Research company behind controversial documentary to start RI ranking in December.

The company that supplied the information for the controversial Dutch TV documentary, Zembla, which embarrassed some of the country’s largest pension funds into withdrawing assets from cluster bomb manufacturers, is to start ranking the same funds according to their approaches to responsible investment. Profundo Research, which specializes in analysing finance issues on environmental, development and human rights, will launch the responsible benchmark for the biggest pension funds and insurance companies in December in conjunction with the Dutch sustainable development group, VBDO, and the Dutch Consumer Organisation.
Profundo provided the data on the investment holdings of Dutch pension schemes to Zembla (see useful links) for its current affairs programme earlier this year, which found that funds including ABP were invested in cluster bomb producing corporations.

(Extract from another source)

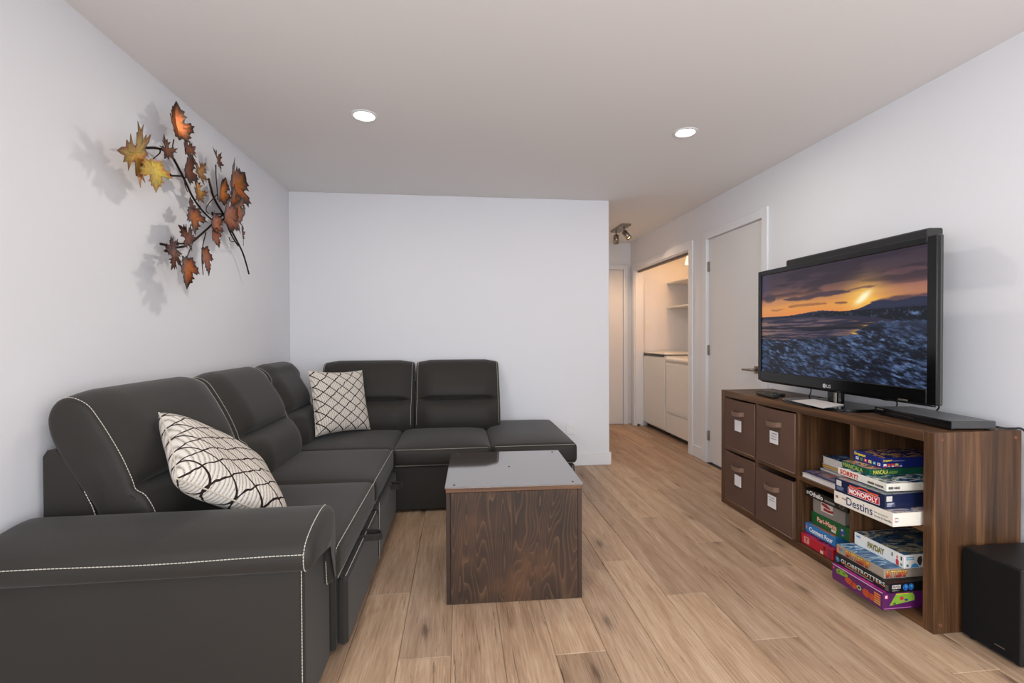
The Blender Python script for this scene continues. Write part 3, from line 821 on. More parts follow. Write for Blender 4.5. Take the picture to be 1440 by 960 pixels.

The revelations prompted many Dutch pension funds to review their investment strategies and divest sensitive stakes in arms companies.
The country’s pension funds, which collectively run €700bn ($1trillion) in assets, are increasingly debating the issue of responsible investment. They fear the Dutch government could intervene to legislate on SRI issueson the back of controversial television programmes like Zembla if pension schemes do not have a clear SRI policy.
Last week in The Hague, the three Dutch pension fund umbrella organisations, VB, OPF and UvB, presented Dutch Social Affairs minister, Piet Hein Donner, with a report containing environmental, social and governance guidelines for pension funds. The 75-page report included an outline of the framework for incorporating responsible investment within the legal fiduciary duty applicable under Dutch law. The presentation was attended by a large number of Dutch pension funds.
Jan Willem van Gelder of Profundo Research, said: “Responsible investment is no longer optional, it’s a necessity. If pension funds don’t have a position then trust in the fund will be undermined for the beneficiaries. They should be able to explain what they invest in and why.”
Independent research companies and lobby groups are increasingly putting pressure on pension funds to respond to responsible investment issues. In the UK, lobby group FairPensions carries out a yearly analysis of the 20 largest pension funds on transparency and compares them to each other. Its last report said that UK pension funds were poor reporters on environmental and social issues.